>>>

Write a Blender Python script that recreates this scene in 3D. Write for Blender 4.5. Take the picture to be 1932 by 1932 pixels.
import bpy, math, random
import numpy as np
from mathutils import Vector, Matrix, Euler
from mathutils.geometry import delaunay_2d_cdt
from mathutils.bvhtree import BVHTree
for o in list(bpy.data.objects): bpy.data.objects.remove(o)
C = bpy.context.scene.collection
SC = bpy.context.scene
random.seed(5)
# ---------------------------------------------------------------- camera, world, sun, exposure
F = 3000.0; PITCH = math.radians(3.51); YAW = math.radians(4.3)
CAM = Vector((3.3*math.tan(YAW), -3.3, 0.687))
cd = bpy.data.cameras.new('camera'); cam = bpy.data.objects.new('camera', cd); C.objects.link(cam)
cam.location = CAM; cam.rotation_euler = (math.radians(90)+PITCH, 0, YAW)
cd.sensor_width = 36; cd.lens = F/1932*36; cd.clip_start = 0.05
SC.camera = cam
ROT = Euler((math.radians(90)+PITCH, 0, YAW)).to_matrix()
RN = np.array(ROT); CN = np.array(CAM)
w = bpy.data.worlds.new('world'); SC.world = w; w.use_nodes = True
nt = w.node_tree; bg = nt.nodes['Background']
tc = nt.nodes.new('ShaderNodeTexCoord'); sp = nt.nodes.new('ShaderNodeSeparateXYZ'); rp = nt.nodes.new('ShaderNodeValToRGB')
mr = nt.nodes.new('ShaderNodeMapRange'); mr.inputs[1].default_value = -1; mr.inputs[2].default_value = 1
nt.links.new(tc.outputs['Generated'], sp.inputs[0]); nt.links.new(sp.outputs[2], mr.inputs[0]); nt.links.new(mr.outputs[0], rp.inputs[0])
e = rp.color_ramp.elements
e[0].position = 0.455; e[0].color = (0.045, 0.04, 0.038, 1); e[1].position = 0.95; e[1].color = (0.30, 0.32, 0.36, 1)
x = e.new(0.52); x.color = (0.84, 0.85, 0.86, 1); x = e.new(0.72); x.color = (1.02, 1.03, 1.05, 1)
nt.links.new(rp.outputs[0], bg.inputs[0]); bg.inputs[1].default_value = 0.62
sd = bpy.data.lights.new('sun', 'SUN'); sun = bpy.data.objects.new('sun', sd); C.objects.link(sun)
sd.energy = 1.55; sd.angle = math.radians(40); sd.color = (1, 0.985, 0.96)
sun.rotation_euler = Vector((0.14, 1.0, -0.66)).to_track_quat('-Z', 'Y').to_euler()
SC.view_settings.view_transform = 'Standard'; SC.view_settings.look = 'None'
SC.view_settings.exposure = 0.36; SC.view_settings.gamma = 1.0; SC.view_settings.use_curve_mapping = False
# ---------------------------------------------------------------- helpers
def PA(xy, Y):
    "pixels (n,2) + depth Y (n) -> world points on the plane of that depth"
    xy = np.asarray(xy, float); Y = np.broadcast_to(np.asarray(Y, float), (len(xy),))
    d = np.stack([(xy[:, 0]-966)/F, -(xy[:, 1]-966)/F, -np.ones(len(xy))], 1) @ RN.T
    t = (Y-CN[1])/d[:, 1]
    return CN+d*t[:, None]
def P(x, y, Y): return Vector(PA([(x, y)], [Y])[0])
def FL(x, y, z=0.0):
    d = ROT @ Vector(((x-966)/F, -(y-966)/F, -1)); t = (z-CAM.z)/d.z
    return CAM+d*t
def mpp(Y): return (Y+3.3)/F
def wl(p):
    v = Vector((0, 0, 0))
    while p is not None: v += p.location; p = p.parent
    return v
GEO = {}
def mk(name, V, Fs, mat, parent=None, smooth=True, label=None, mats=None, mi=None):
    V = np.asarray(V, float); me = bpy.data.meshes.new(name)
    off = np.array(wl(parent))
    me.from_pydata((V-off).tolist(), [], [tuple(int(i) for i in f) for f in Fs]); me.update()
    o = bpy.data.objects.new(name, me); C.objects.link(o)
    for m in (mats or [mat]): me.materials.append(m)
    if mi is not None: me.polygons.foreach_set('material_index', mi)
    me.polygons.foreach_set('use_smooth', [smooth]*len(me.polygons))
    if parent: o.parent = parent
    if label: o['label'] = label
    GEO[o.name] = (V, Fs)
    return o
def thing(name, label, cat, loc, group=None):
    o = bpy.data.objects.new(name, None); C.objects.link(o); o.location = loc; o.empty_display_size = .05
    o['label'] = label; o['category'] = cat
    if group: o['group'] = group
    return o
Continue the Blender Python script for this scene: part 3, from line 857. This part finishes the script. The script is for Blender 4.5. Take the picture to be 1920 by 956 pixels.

<<<

# Requirements
Extract the entries above verbatim.

# Answer
Write a Blender Python script that recreates this scene in 3D. Write for Blender 4.5. Take the picture to be 1932 by 1932 pixels.
import bpy, math, random
import numpy as np
from mathutils import Vector, Matrix, Euler
from mathutils.geometry import delaunay_2d_cdt
from mathutils.bvhtree import BVHTree
for o in list(bpy.data.objects): bpy.data.objects.remove(o)
C = bpy.context.scene.collection
SC = bpy.context.scene
random.seed(5)
# ---------------------------------------------------------------- camera, world, sun, exposure
F = 3000.0; PITCH = math.radians(3.51); YAW = math.radians(4.3)
CAM = Vector((3.3*math.tan(YAW), -3.3, 0.687))
cd = bpy.data.cameras.new('camera'); cam = bpy.data.objects.new('camera', cd); C.objects.link(cam)
cam.location = CAM; cam.rotation_euler = (math.radians(90)+PITCH, 0, YAW)
cd.sensor_width = 36; cd.lens = F/1932*36; cd.clip_start = 0.05
SC.camera = cam
ROT = Euler((math.radians(90)+PITCH, 0, YAW)).to_matrix()
RN = np.array(ROT); CN = np.array(CAM)
w = bpy.data.worlds.new('world'); SC.world = w; w.use_nodes = True
nt = w.node_tree; bg = nt.nodes['Background']
tc = nt.nodes.new('ShaderNodeTexCoord'); sp = nt.nodes.new('ShaderNodeSeparateXYZ'); rp = nt.nodes.new('ShaderNodeValToRGB')
mr = nt.nodes.new('ShaderNodeMapRange'); mr.inputs[1].default_value = -1; mr.inputs[2].default_value = 1
nt.links.new(tc.outputs['Generated'], sp.inputs[0]); nt.links.new(sp.outputs[2], mr.inputs[0]); nt.links.new(mr.outputs[0], rp.inputs[0])
e = rp.color_ramp.elements
e[0].position = 0.455; e[0].color = (0.045, 0.04, 0.038, 1); e[1].position = 0.95; e[1].color = (0.30, 0.32, 0.36, 1)
x = e.new(0.52); x.color = (0.84, 0.85, 0.86, 1); x = e.new(0.72); x.color = (1.02, 1.03, 1.05, 1)
nt.links.new(rp.outputs[0], bg.inputs[0]); bg.inputs[1].default_value = 0.62
sd = bpy.data.lights.new('sun', 'SUN'); sun = bpy.data.objects.new('sun', sd); C.objects.link(sun)
sd.energy = 1.55; sd.angle = math.radians(40); sd.color = (1, 0.985, 0.96)
sun.rotation_euler = Vector((0.14, 1.0, -0.66)).to_track_quat('-Z', 'Y').to_euler()
SC.view_settings.view_transform = 'Standard'; SC.view_settings.look = 'None'
SC.view_settings.exposure = 0.36; SC.view_settings.gamma = 1.0; SC.view_settings.use_curve_mapping = False
# ---------------------------------------------------------------- helpers
def PA(xy, Y):
    "pixels (n,2) + depth Y (n) -> world points on the plane of that depth"
    xy = np.asarray(xy, float); Y = np.broadcast_to(np.asarray(Y, float), (len(xy),))
    d = np.stack([(xy[:, 0]-966)/F, -(xy[:, 1]-966)/F, -np.ones(len(xy))], 1) @ RN.T
    t = (Y-CN[1])/d[:, 1]
    return CN+d*t[:, None]
def P(x, y, Y): return Vector(PA([(x, y)], [Y])[0])
def FL(x, y, z=0.0):
    d = ROT @ Vector(((x-966)/F, -(y-966)/F, -1)); t = (z-CAM.z)/d.z
    return CAM+d*t
def mpp(Y): return (Y+3.3)/F
def wl(p):
    v = Vector((0, 0, 0))
    while p is not None: v += p.location; p = p.parent
    return v
GEO = {}
def mk(name, V, Fs, mat, parent=None, smooth=True, label=None, mats=None, mi=None):
    V = np.asarray(V, float); me = bpy.data.meshes.new(name)
    off = np.array(wl(parent))
    me.from_pydata((V-off).tolist(), [], [tuple(int(i) for i in f) for f in Fs]); me.update()
    o = bpy.data.objects.new(name, me); C.objects.link(o)
    for m in (mats or [mat]): me.materials.append(m)
    if mi is not None: me.polygons.foreach_set('material_index', mi)
    me.polygons.foreach_set('use_smooth', [smooth]*len(me.polygons))
    if parent: o.parent = parent
    if label: o['label'] = label
    GEO[o.name] = (V, Fs)
    return o
def thing(name, label, cat, loc, group=None):
    o = bpy.data.objects.new(name, None); C.objects.link(o); o.location = loc; o.empty_display_size = .05
    o['label'] = label; o['category'] = cat
    if group: o['group'] = group
    return o
Continue the Blender Python script for this scene: part 3, from line 857. This part finishes the script. The script is for Blender 4.5. Take the picture to be 1920 by 956 pixels.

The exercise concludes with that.